Part of the audience appeal was the fleeting nature of the circus experience.

“The spectacle of having this empty field and nothing being there. And then overnight, literally in just a few hours, all these tents would go up, and then incredible performances, things that you’d never seen before,” Grimberg notes. “And by morning it was all gone…I think the fact that it disappeared also was, in a way, what made it magical.”

The Circus, now in contention for Emmy nominations, premiered on PBS last October as part of the American Experience series and is currently streaming on Netflix. One figure who looms large in it is the great 19th century impresario P.T. Barnum, who helped put the circus on the map—or, more precisely, multiple places on the map.

“Traveling circuses, at the beginning, weren’t very respectable. There was a lot of shady dealing that happened on the circus ground. There are shady characters that followed the circus around,” Grimberg observes. “One of the things the P.T. Barnum did was hire detectives to come to the fairgrounds and make sure that people were safe. And then he’s just amazing at promotion. He just really knew how to get people interested.”

Along with the dog and pony (and elephant, giraffe and tiger) show, there were clowns, strongmen and women and a variety of acrobatic performers—many imported from Europe—who added a soupçon of sex.

“You had women showing their legs. To do the kind of acts they were doing, they had to wear skimpy costumes, but it was very racy at the time,” the director reveals. “It’s gender-bending too. There were men dressed as women. It was transgressive in all sorts of ways.”

In some respects the circus proved not only transgressive but progressive. When shows came to the South, black and white patrons mixed to a limited degree—on the midway and sideshow tent, if not the main tent. Many Americans got their first exposure to jazz and ragtime there, performed by African-American musicians in circus sideshow bands. The circus provided some work opportunities for women—the film shows how that example boosted the suffragist movement in the early 20th century.

“[Suffrage] activists said to [women performers], ‘You can do more for our cause by just doing your job, by being out there and being amazing, and being stronger and braver than the average man,’” Grimberg comments. “The circus bent rules. It didn’t bend all of the rules, but it did bend rules.”

In other respects, the circus wasn’t progressive at all, especially in how it merchandized people with unusual conditions—gigantism, dwarfism and hirsutism, for instance—as “freaks” suitable for public ogling.

“That was part of the circus before P.T. Barnum got involved…But he really made it an integral part of the traveling railroad circus in the 19th century. And when P.T. Barnum did something, people followed suit,” Grimberg states. “There’s no question it’s a very troubling part of the circus.”
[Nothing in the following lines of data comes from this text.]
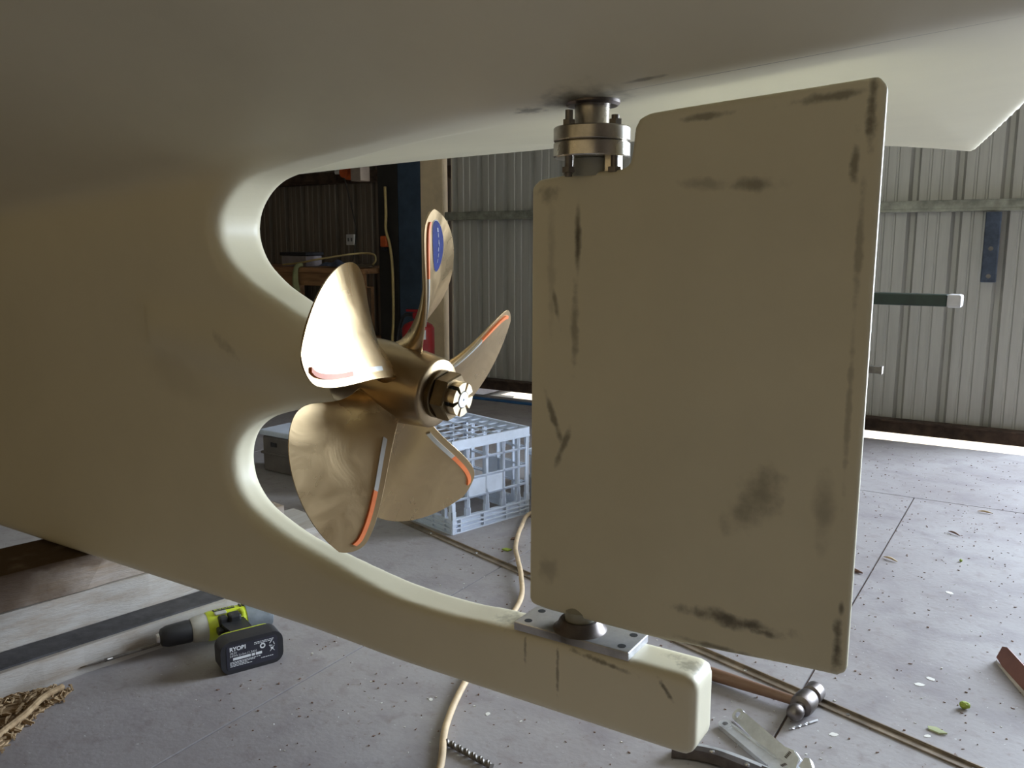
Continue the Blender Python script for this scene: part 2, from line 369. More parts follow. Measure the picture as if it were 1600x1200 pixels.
b = NB(); box(b, (-2.975, 3.99, 2.0), (.125, 4.048, 2.05), bev=.002); obj('steel_girt', b, girt_m, wbk)
# blue strap bracket hanging on the wall
b = NB(); box(b, (-.268, 3.965, .665), (-.212, 3.980, .945), bev=.004); box(b, (-.262, 3.978, .90), (-.218, 4.048, .93))
st = thing('strap_bracket', (-.24, 3.98, .66), 'dark blue steel strap with bolt holes hanging below the girt of the ribbed wall', 'bracket')
obj('strap', b, steelbar_m, st)
for z in (.69, .80): b = NB(); lathe(b, [(0, .009), (.002, .009), (.002, 0)], frame((-.24, 3.966, z), (0, -1, 0)), 12); obj('bolt_head', b, dsteel_m, st)

# workshop wall, left
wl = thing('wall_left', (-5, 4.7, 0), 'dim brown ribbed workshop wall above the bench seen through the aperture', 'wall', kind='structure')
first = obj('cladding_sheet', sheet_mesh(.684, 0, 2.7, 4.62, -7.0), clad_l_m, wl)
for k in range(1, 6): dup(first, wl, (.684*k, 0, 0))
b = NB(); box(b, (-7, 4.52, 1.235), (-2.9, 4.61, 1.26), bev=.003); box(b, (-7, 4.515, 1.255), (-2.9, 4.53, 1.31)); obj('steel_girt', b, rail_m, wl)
# shell out of view
b = NB(); box(b, (-7.2, -4.1, -.1), (-7.0, 4.9, 2.8)); tag(obj('wall_far_left', b, wood_wall_m), 'end wall of the shed, out of frame on the left', 'wall', kind='structure')
b = NB(); box(b, (-7.2, -4.3, -.1), (4.0, -4.1, 2.8)); tag(obj('wall_front', b, wood_wall_m), 'timber lined shed wall behind the photographer', 'wall', kind='structure')
b = NB(); box(b, (3.9, -4.3, -.1), (4.0, 4.9, 2.8)); tag(obj('wall_right', b, wood_wall_m), 'shed end wall, out of frame on the right', 'wall', kind='structure')
b = NB(); box(b, (-7.2, -4.3, 2.8), (4.6, 5.3, 2.9)); tag(obj('ceiling', b, roof_m), 'steel roof of the shed above the boat', 'ceiling', kind='structure')

b = NB(); box(b, (2.35, 4.05, -.1), (3.9, 4.15, 2.8)); box(b, (-3, 4.05, 2.7), (3.9, 4.15, 2.8)); tag(obj('wall_back_end', b, roof_m), 'end of the back wall beyond the doorway, out of frame', 'wall', kind='structure')
# posts
def post(name, x0, x1, y0, y1, m, label):
    t = thing(name, ((x0+x1)/2, (y0+y1)/2, 0), label, 'post', 'columns between the workshop and the ribbed wall')
    b = NB(); box(b, (x0, y0, .012), (x1, y1, 2.79), bev=.004); obj('shaft', b, m, t)
    b = NB(); box(b, (x0-.0+.0, y0-.02, 0), (x1, y1+.02, .012)); obj('base_plate', b, dsteel_m, t)
    for z in (.5, 1.6):
        b = NB(); lathe(b, [(0, .010), (.005, .010), (.005, 0)], frame(((x0+x1)/2, y0-.001, z), (0, -1, 0)), 6); obj('bolt_head', b, m, t)
post('dark_column', -3.485, -3.333, 4.00, 4.12, dpost_m, 'black steel column left of the blue column by the workbench')
post('blue_column', -3.328, -3.159, 3.998, 4.12, bluepost_m, 'scuffed dark blue steel column behind the propeller')
post('cream_column', -3.156, -2.996, 3.995, 4.045, cream_m, 'cream painted column between the blue column and the ribbed wall')

# ================================================================== hull
hull = thing('boat_hull', HB, 'cream painted yacht hull with keel skeg, propeller aperture and rudder shoe standing on timber blocks', 'boat')
A = [(0.2, .308), (-.50, .308), (-.62, .305), (-.69, .301), (-.798, .306), (-.929, .331), (-1.000, .347), (-1.055, .366), (-1.100, .388), (-1.128, .418),
     (-1.137, .450), (-1.132, .482), (-1.112, .512), (-1.075, .537), (-1.02, .555), (-.95, .572), (-.865, .588), (-.865, .672), (-.93, .697), (-.994, .731),
     (-1.035, .755), (-1.070, .785), (-1.090, .812), (-1.098, .838), (-1.092, .866), (-1.072, .892), (-1.040, .915), (-1.00, .932), (-.95, .945), (-.88, .958), (-.78, .978), (-.64, 1.01), (-.5, 1.07), (-.4, 1.35), (.2, 1.35)]
smooth2 = lambda P: [(v.x, v.z) for v in spline([(x, 0, z) for x, z in P], 6)]
A = A[:2]+smooth2(A[2:17])+smooth2(A[17:-2])+A[-2:]
A = [(x-.021*float(ss(z, .70, .80))*float(ss(-x, .96, 1.04)), z) for x, z in A]
def hull_h(X, Y):
    zc = .988+.075*(X+.45); dy = Y-.95
    sf = np.interp(X, [-3.5, -1.8, -1.2, -.92, -.34, -.19, .2], [.195, .158, .125, .112, .032, .015, .004]); sf = np.maximum(sf, .004)
    w = .010; sp = lambda t: w*np.logaddexp(0, t/w)
    return zc + sf*sp(dy-.01) + .46*sp(-(dy+.045+.022*ss(-X, .55, .8)))
def axis_pts(*segs):
    out = []
    for a, b_, st_ in segs: out += list(np.arange(a, b_-1e-9, st_))
    return np.array(out+[segs[-1][1]])
xs = axis_pts((-3.0, -1.30, .04), (-1.30, -.28, .006), (-.28, .12, .012))
ys = axis_pts((-1.2, .60, .05), (.60, .88, .014), (.88, 1.02, .0045), (1.02, 1.30, .014), (1.30, 2.40, .016))
zs = axis_pts((.17, .60, .006), (.60, 1.16, .0065), (1.16, 1.66, .03))
X2, Z2 = np.meshgrid(xs, zs, indexing='ij')
dA = sd_poly(A, X2, Z2)
prof = np.maximum(np.maximum(X2+.322, .205-Z2), -dA)                    # side profile, negative = solid
# rounded corner at the end of the shoe
rc = .016; q1 = X2+.322+rc; q2 = .205+rc-Z2; q3 = Z2-.308+rc
corner = np.sqrt(np.maximum(q1, 0)**2+np.maximum(np.maximum(q2, q3), 0)**2)+np.minimum(np.maximum(q1, np.maximum(q2, q3)), 0)-rc
prof = np.where((X2 > -.45) & (Z2 < .45), corner, prof)
wy = .033+.021*ss(Z2, .50, .86)*ss(-X2, .75, 1.0)
rr_ = .010+.014*ss(-X2, .75, 1.0)
X3 = xs[:, None, None]; Y3 = ys[None, :, None]; Z3 = zs[None, None, :]
p3 = prof[:, None, :]; r3 = rr_[:, None, :]; w3 = wy[:, None, :]
qa = p3+r3; qb = np.abs(Y3-.95)-w3+r3
G = np.sqrt(np.maximum(qa, 0)**2+np.maximum(qb, 0)**2)+np.minimum(np.maximum(qa, qb), 0)-r3
# stern tube boss (tapered, along the shaft line)
AX = Vector((cos(.02957)*cos(.12573), sin(.02957), -sin(.12573))).normalized(); PC = Vector((-.77523, .95, .61778))
tx, ty_, tz_ = X3-PC.x, Y3-PC.y, Z3-PC.z
s_ = tx*AX.x+ty_*AX.y+tz_*AX.z; rad = np.sqrt(np.maximum(tx**2+ty_**2+tz_**2-s_**2, 0))
rb = .0475-.05*np.clip(-(s_+.14), 0, .6)
boss = smax(rad-rb, np.maximum(s_+.112, -(s_+.52)), .01)
G = smin(G, boss, .045)
# hull bottom, cut by its outline in plan
H2 = hull_h(xs[:, None], ys[None, :])
dh = (H2[:, :, None]-Z3)*.97
plan = [(-4, 2.0), (-.92, 2.02), (-.34, 2.13), (-.187, 2.30), (-.062, 1.55), (.05, .95), (-.03, .30), (-.15, -.40), (-.35, -.28), (-.9, -.15), (-4, -.1)]
XP, YP = np.meshgrid(xs, ys, indexing='ij'); dp = sd_poly(plan, XP, YP)[:, :, None]
hullsd = smax(np.maximum(dh, Z3-1.6), dp, .018)
keelk = .04
G = smin(G, hullsd, keelk)
G = G.astype(np.float64)
V, Q = surface_nets(G, xs, ys, zs); del G, boss, hullsd, dh, rad, s_
hb = np_obj('hull_shell', V, Q, hull_m, hull, HB)
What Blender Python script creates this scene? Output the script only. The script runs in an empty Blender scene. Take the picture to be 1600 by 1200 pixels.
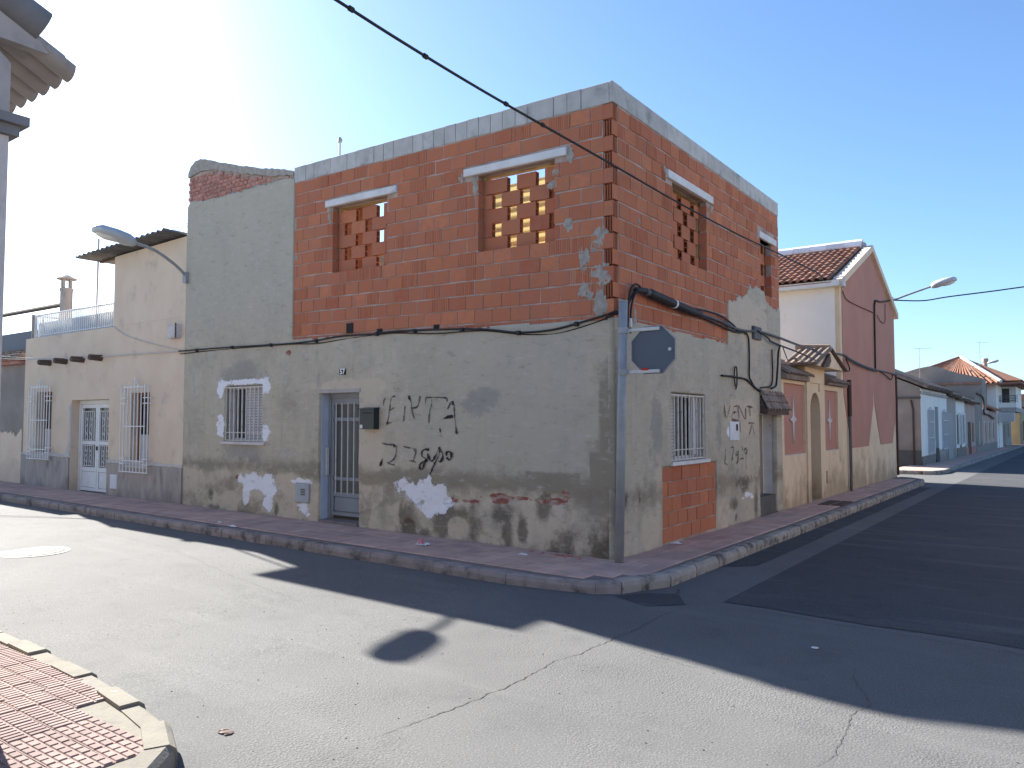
import bpy, bmesh, math, random
import numpy as np
from mathutils import Vector, Matrix
rad = math.radians
random.seed(7)
SC = bpy.context.scene
COL = SC.collection

# ---------------------------------------------------------------- camera, sky, sun, exposure
cam = bpy.data.objects.new('camera', bpy.data.cameras.new('camera'))
COL.objects.link(cam)
cam.data.sensor_width = 36.0
cam.data.lens = 36.0 * 1198.085 / 1600.0
cam.data.clip_start = 0.05
cam.data.clip_end = 2000
cam.location = (3.961, -7.305, 1.6)
cam.rotation_euler = (rad(90 + 2.764), 0, 0.6296)
SC.camera = cam

SUN = Vector((-1.834, 0.4377, 1.0)).normalized()          # towards the sun
SUN_EL = math.asin(SUN.z)
SUN_ROT = math.atan2(SUN.x, SUN.y)
world = bpy.data.worlds.new('World')
SC.world = world
world.use_nodes = True
wn = world.node_tree
sky = wn.nodes.new('ShaderNodeTexSky')
sky.sky_type = 'NISHITA'
sky.sun_disc = False
sky.sun_elevation = SUN_EL
sky.sun_rotation = SUN_ROT
sky.altitude = 50
sky.air_density = 1.0
sky.dust_density = 0.65
sky.ozone_density = 6.0
bg = wn.nodes['Background']
bg.inputs['Strength'].default_value = 0.070
wn.links.new(sky.outputs[0], bg.inputs[0])
sd = bpy.data.lights.new('sun', 'SUN')
sd.energy = 5.0
sd.angle = rad(0.53)
sd.color = (1.0, 0.955, 0.88)
sun = bpy.data.objects.new('sun', sd)
COL.objects.link(sun)
sun.location = (-20, 5, 20)
sun.rotation_euler = (-SUN).to_track_quat('-Z', 'Y').to_euler()
SC.view_settings.view_transform = 'Standard'
SC.view_settings.look = 'None'
SC.view_settings.exposure = 1.85
SC.view_settings.gamma = 1
SC.view_settings.use_curve_mapping = False

# ---------------------------------------------------------------- helpers
def gz(x, y):
    """height of the ground: the side street climbs gently, the long street falls gently"""
    z = 0.008 * min(max(-x, 0), 30)
    yy = max(y, 0)
    z -= 0.004 * min(yy, 16) + 0.010 * min(max(yy - 16, 0), 120)
    return z

def wloc(o):
    v = Vector((0, 0, 0))
    while o is not None:
        v += o.location
        o = o.parent
    return v

def thing(name, label, cat, loc=(0, 0, 0), group=None):
    o = bpy.data.objects.new(name, None)
    o.empty_display_size = 0.2
    COL.objects.link(o)
    o.location = loc
    o['label'] = label
    o['category'] = cat
    if group:
        o['group'] = group
    return o

def tag(o, label, cat, group=None):
    o['label'] = label
    o['category'] = cat
    if group:
        o['group'] = group
    return o

ROT = Matrix.Rotation(rad(90), 4, 'Z')     # facade coordinates -> wall that faces +X

def link(name, me, parent=None, loc=(0, 0, 0), rot=None, kind=None):
    o = bpy.data.objects.new(name, me)
    COL.objects.link(o)
    if parent is not None:
        o.parent = parent
    o.location = loc
    if rot is not None:
        o.rotation_euler = rot
    if kind:
        o['kind'] = kind
    return o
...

Likewise troubling, from a contemporary perspective, was the treatment of circus animals.

“Whether or not it was cruel wasn’t on people’s minds as much as it became later,” Grimberg notes. “That kind of debate didn’t really exist as much. And I think people were used to having working animals in their lives [like] horses. And so, I think maybe that affected their worldview about animals.”

The four-hour documentary traces how the circus made fortunes for the likes of Barnum, James Bailey, the Ringling Bros. and others, and brought fame to performers including May Wirth (“the world’s greatest bareback rider”) and Lillian Leitzel (“queen of the aerialists”). And it examines why the circus slid from the apex of popular entertainment; contributing to the decline were rising costs and alluring new ways for Americans to spend their leisure time.

“By the 1920s, although the circus is still very popular, it costs a lot more to go…and the movies are right there everywhere,” Grimberg tells Deadline. “And then in addition to movies, you start having radio, and then people get really interested in sports. So there are all these competing entertainments. And then of course, you have The Great Depression, which decimates the circus world…By the early ’50s, everyone has a TV and you start seeing circus acts on television, so the whole thing becomes a very uneconomical form of business.”

The remarkable success of Cirque du Soleil, a transformed idea of the circus, demonstrates there is still broad appeal to the spectacle, be it under a big top or within a Vegas theater. And the idea of “running away to the circus” remains embedded in the American psyche, a vestige of those earlier days when shows fascinated people and drew many to join the circus as a career and a way of life.

The circus attracted “people who found it hard to get along in ‘regular’ life, as well as people who were obviously incredibly talented and adventuresome,” Grimberg says. “Everybody I spoke to who lived that life was so wistful, so loved it.”